US Military Chaplains Group Criticizes Jewish Troops’ Religious Beliefs

The Forum on the Military Chaplaincy presents itself as a “tolerant” and progressive organization for the military chaplaincy. On their website, they say their goal is to

provide an inclusive, socially and spiritually responsive program…to extend a welcome and affirming presence to the troops and military families…

The Forum was founded to use the chaplaincy to help repeal the policy known as “Don’t Ask, Don’t Tell,” which helps explain their appeal to be “inclusive.” However, the “inclusiveness” of these progressive “Christians” apparently does not extend to orthodox Jewish beliefs.

Last Saturday, Tom Carpenter — the homosexual former Navy fighter pilot who runs the Forum — posted an Andy Rooney-esque “What is your reaction to…” and quoted a chaplain who expressed theological reservations about female chaplains.

Some of the reactions from his group were predictable.

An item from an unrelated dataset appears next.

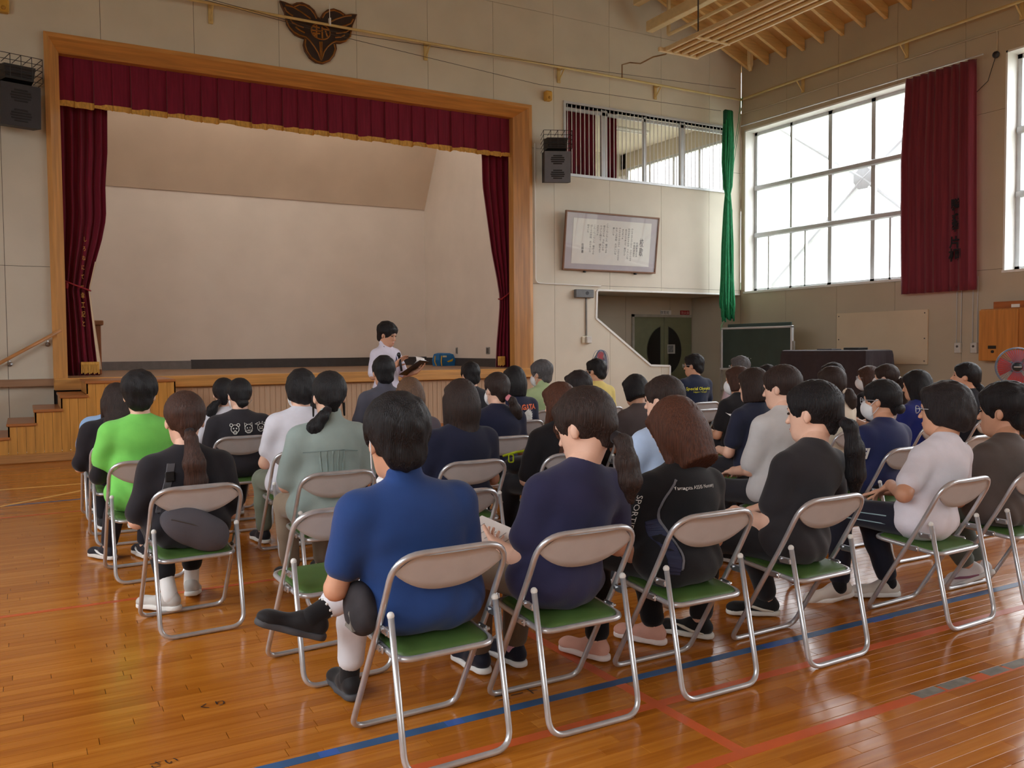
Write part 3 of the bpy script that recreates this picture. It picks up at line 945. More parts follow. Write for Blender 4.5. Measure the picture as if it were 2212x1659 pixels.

Said Sara Sharick, an atheist Army reservist and former recruiter who said she’d steer her recruits away from Liberty University because of religion:

…If he feels this way about female chaplains, what about female anything else in the military? What about LGBT service members or families? What about anyone not Christian?

I wouldn’t trust this guy farther than a baby could a boulder to competently serve anyone not male and Christian.

Said others:

Blake M Dremann [He has] chosen the wrong profession.

Bill Cork This is what senior chaplain interview should weed out. But much sexism among recent CHBOLC grads.

Shockingly, Kelley Thury — a recent seminary graduate and brand new chaplain candidate — not only declared the chaplain unfit to serve, but also said she’d discriminate against him if given the opportunity:

Kelley Thury That chaplain should choose another career outside of military chaplaincy… And if not…I would promote a woman ahead of him to be his boss!

Discriminating against others because of their religion isn’t the best way to start your military career there, Thury.

Surprisingly, two of the commenters outright admitted the chaplain was conforming to military policies designed to protect religious liberty — but they still said he “should resign.”

With that context, you might think Tom Carpenter had just tricked the members of his own organization into revealing their hidden prejudice.

Naturally, everyone assumed the “chaplain” was some variation of “fundamentalist Christian” — so they felt justified in criticizing his religious beliefs and declaring he should get out of the military because of his religion.  After all, criticizing Christian beliefs is not only acceptable but also expected.

What they didn’t stop to consider is the belief he expressed — the belief women shouldn’t be in positions of theological leadership — isn’t confined to traditional protestant Christianity.

It’s also Jewish.

And Muslim.

And Catholic.

The vast majority of US military chaplains — and the vast majority of religious adherents within the US military — come from denominations that hold the beliefs just disparaged by this “tolerant” group — a group that has declared those Jews, Muslims, Catholics, and mainline Christians shouldn’t be in the military.

Army Reservist Sara Sharick would likely have been taken to task — and perhaps even declared anti-Semitic — if she said she couldn’t trust Jews whose beliefs didn’t allow female Rabbis.

First Lieutenant and soon to be chaplain Kelley Thury would have been scolded — and perhaps even called an “Islamophobe” — if she’d claimed Muslims “should choose another career” if their religious beliefs wouldn’t support a female Imam.

Yet that is what they said.  The beliefs the Forum and its supporters criticized are beliefs shared across many faiths — and they declared those beliefs incompatible with military service.

Perhaps most odd was the terse response of another Forum supporter:

BS, Ch (LTC) Henry Roberson

Roberson is a retired Army chaplain — a Catholic chaplain, who inexplicably supports the Forum as it attacks the ability of Catholics to serve as chaplains — or potentially serve in the military at all — while holding Catholic beliefs.

Most troubling of all is the fact these men and women — especially serving and retired chaplains like Thury and Roberson — represent the very people who are supposed to protect their fellow troops’ religious liberty. Yet here they indicate they not only would fail to protect the religious freedom of their fellow troops, they’d actually attack it.

The idea that an American citizen should not be a military chaplain — or in the military at all — solely due to their theology is inconsistent with military religious freedom and the protections of the US Constitution.

It is also wrong.

Tom Carpenter and those US military troops, chaplains, and others who associate with his Forum on the Military Chaplaincy seem to think it is acceptable if their target is Christians they don’t like.

But even they probably realize attacking the beliefs of Jews, and Muslims, and Catholics, and Protestants in the US military just makes them look like religious bigots.